Over short time windows — months or even a couple of years — QQQM can be volatile. Over decades, holding the index through multiple market cycles has historically been a way to capture US equity returns without trying to beat the market through active selection.

The mechanism: index tracking and rebalancing

Four times a year, the NASDAQ 100 index rebalances. New companies can be added, existing companies removed, and weights adjusted based on market capitalizations. QQQM follows automatically, buying and selling to match the index. The rebalancing is mechanical and transparent. Investors can find the index methodology and the exact rebalance dates on the NASDAQ’s website.
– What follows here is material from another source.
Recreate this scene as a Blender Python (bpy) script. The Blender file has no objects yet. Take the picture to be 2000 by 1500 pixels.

The fund does not use leverage, derivatives, or complex strategies. It simply buys and holds the 100 stocks, collecting their dividends and reinvesting them, and rebalancing when the index updates. This simplicity is part of the appeal: there is no hidden complexity or active bets; you know exactly what you own.

How to research QQQM

Visit Invesco’s fund website for the fact sheet, which shows the current 100 holdings, their weights, and the expense ratio. The NASDAQ website publishes the index methodology document, which details precisely which companies qualify for the index and how ties are broken at the margin.

Watch the performance of QQQM against the Nasdaq 100 itself — they should track nearly identically, within the expense ratio. Deviations might signal cash-drag issues or tracking error, though for a simple index fund, tracking error is usually negligible.
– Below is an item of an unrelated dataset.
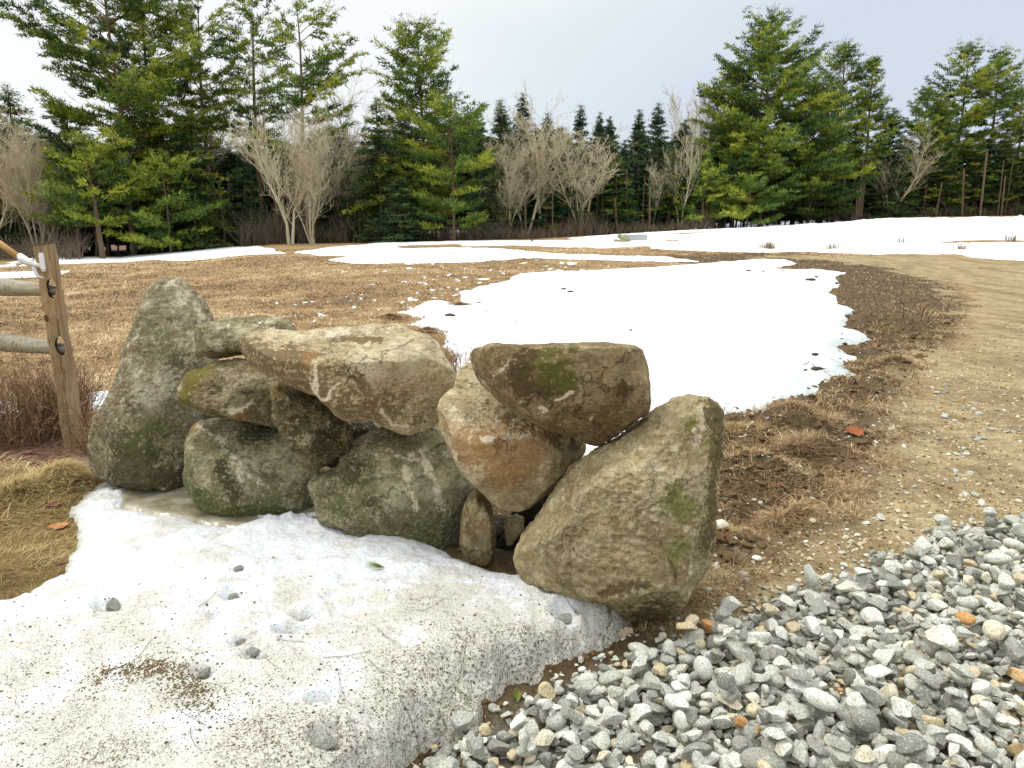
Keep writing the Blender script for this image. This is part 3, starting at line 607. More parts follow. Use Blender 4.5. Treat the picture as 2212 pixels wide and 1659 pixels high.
boulder('boulder', 'long pale tan capstone spanning the middle of the wall, with a white scratched V',
    Z1([(888,450),(905,410),(945,388),(1010,385),(1180,398),(1300,383),(1500,368),(1620,350),(1780,350),(1835,392),(1925,412),(1990,460),(2030,540),(2082,620),(2085,690),(2045,750),(2000,860),(1975,905),(1900,950),(1810,973),(1740,952),(1640,893),(1500,895),(1445,868),(1390,820),(1330,760),(1200,700),(1080,650),(980,590),(910,520)]),
    RM['tan'], .29, bev=[(85,.38),(115,.42),(60,.42),(180,.6),(0,.74),(-35,.66),(-75,.74),(-135,.76)], off=.05, centre=Z1([(1560,600)])[0], seed=17, a=.66, b=.75, facets=4, amp=.010, chip=.002, planes=[(-.05,.80,.60,.55),(-.25,-.15,.95,.86),(.55,-.35,.75,.84),(.0,-.7,.7,.88)],
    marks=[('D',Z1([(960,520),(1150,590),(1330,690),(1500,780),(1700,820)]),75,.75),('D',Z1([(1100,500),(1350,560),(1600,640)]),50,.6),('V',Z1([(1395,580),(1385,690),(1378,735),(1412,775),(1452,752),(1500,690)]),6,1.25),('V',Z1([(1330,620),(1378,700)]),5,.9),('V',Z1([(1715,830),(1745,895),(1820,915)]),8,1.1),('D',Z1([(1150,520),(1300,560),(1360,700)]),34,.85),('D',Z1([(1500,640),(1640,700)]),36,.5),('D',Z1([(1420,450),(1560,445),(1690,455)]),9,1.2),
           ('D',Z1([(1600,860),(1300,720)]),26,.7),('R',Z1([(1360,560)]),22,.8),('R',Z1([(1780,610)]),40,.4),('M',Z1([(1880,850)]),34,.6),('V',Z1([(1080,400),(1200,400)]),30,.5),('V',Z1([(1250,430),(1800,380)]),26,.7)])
boulder('boulder', 'rounded tan boulder with an orange-brown patch, leaning below the dark top slab',
    Z2([(240,300),(250,235),(300,195),(420,190),(560,260),(700,420),(820,500),(930,600),(965,660),(950,700),(870,800),(770,895),(640,990),(560,1020),(480,992),(400,922),(330,862),(270,790),(210,700),(155,545),(137,440),(150,390),(190,355),(228,345)]),
    RM['tan'], .27, bev=[(100,.45),(60,.5),(180,.72),(-90,.62),(-45,.8),(10,.78),(-130,.8)], off=-.01, seed=18, a=.72, facets=4, amp=.009, chip=.0015, planes=[(-.1,.62,.78,.70),(.2,-.05,.98,.86),(.1,-.72,.69,.82)],
    marks=[('R',Z2([(330,640),(600,640),(500,760)]),50,1.2),('V',Z2([(330,585),(440,600),(640,575)]),16,.8),('V',Z2([(230,400),(260,480)]),30,.7),('V',Z2([(690,810)]),14,1),('V',Z2([(200,600),(340,840)]),10,.7),('D',Z2([(430,450),(620,540),(880,640)]),24,.7),('R',Z2([(200,540)]),18,.7)])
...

The SEC filings will show you the fund’s assets under management, how much money is flowing in or out, and any recent changes in fees. Review the top 10 holdings to get a sense of whether you are comfortable with the concentration — how much of the fund is in Apple, Microsoft, and the handful of other giants.

Since QQQM is a growth vehicle, consider how it fits into your overall portfolio. If you already own a diversified equity index fund (like a total US stock index), adding QQQM tilts you toward large-cap growth and away from small-caps and value stocks. That may be intentional, or it may increase unintended concentration risk.